Updated: Apr 22, 2020

Today I woke up crying. I was confused and sad, and I just woke up. How could that be even possible? Did I have a nightmare and I didn't remember? Did my mind spent all night overthinking while I was sleeping? I didn't understand.

I tried to calm down, but instead I kept breathing faster and faster and the feeling of sadness couldn't leave my body. I was scared and overwhelmed, like there was not even a spark of light to light up my way. So I just embraced all those sad feelings, and cried and until I didn't have any more tears. Because sometimes, you gotta listen to your body and to your feelings, and do what you think and feel you need. And crying, even if it doesn't look like it, it helps. We are complicated humans with rare needs that most times we don't even understand ourselves.

In that moment, I was a dangerous bomb of mixed emotions and confusion. Tears kept falling off my face for a long time until I finally fell asleep again, without even noticing.
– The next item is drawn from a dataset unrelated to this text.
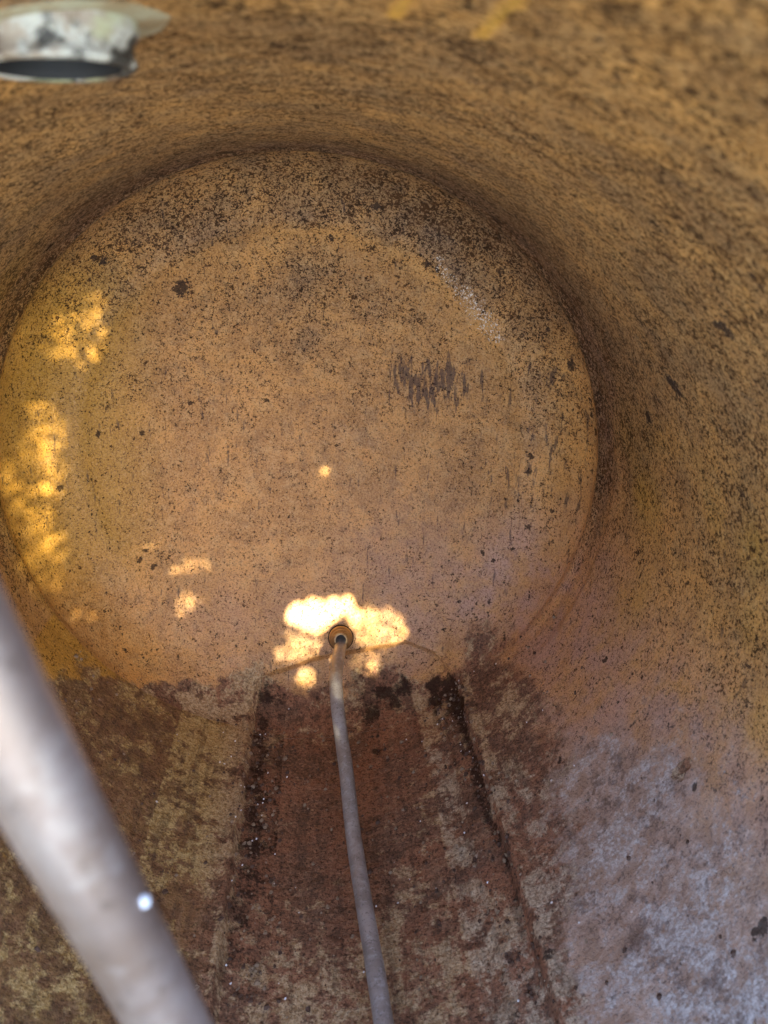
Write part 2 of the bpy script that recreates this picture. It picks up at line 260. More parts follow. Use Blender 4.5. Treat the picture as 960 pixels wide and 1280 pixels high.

The second time I woke up today, I felt different. Something had changed. Maybe my mentality or the way I was seeing things. Yea, it sounds crazy. But I could feel it. Of course I was still confused, but now I was believing on me and on my decisions, even if that was a very hard thing to do. I had to stop judging myself for every step I took and every decision I made, because everything I had ever done, it was because I needed it in a certain moment of my life. So I had to force myself to feel better, to think positively and eliminate the bad thoughts of my head in order to feel myself again.

Sometimes we just need a push or something that will make us change our mind in a different way.

I think my push was that I realised I can not be sad forever. Sadness only brings you down and it will destroy you little by little. Like, what's the point? Why should I feel like this and why do I not do anything to change it?

Of course, feelings and emotions are uncontrollable and when you feel something, you feel it and there's no more. I think it's one of the most incredible things of humans, that they can feel. Most of the times I hate it, because I am very sensitive and I feel everything with a lot of intensity, but other times I also love it. Feeling intensely and living passionately is a gift that life offers you and you definitely should accept it. Because even if it hurts sometimes, you should never stop living and feeling.

And I think that once you learn how to transform sad and overwhelming feelings into beautiful and motivational emotions, that's when you have achieved one of the keys of happiness.

I still haven't learned to do that, but I try everyday, positively, hoping that it will make me feel better, and that it will help me shaping the person I really want to become.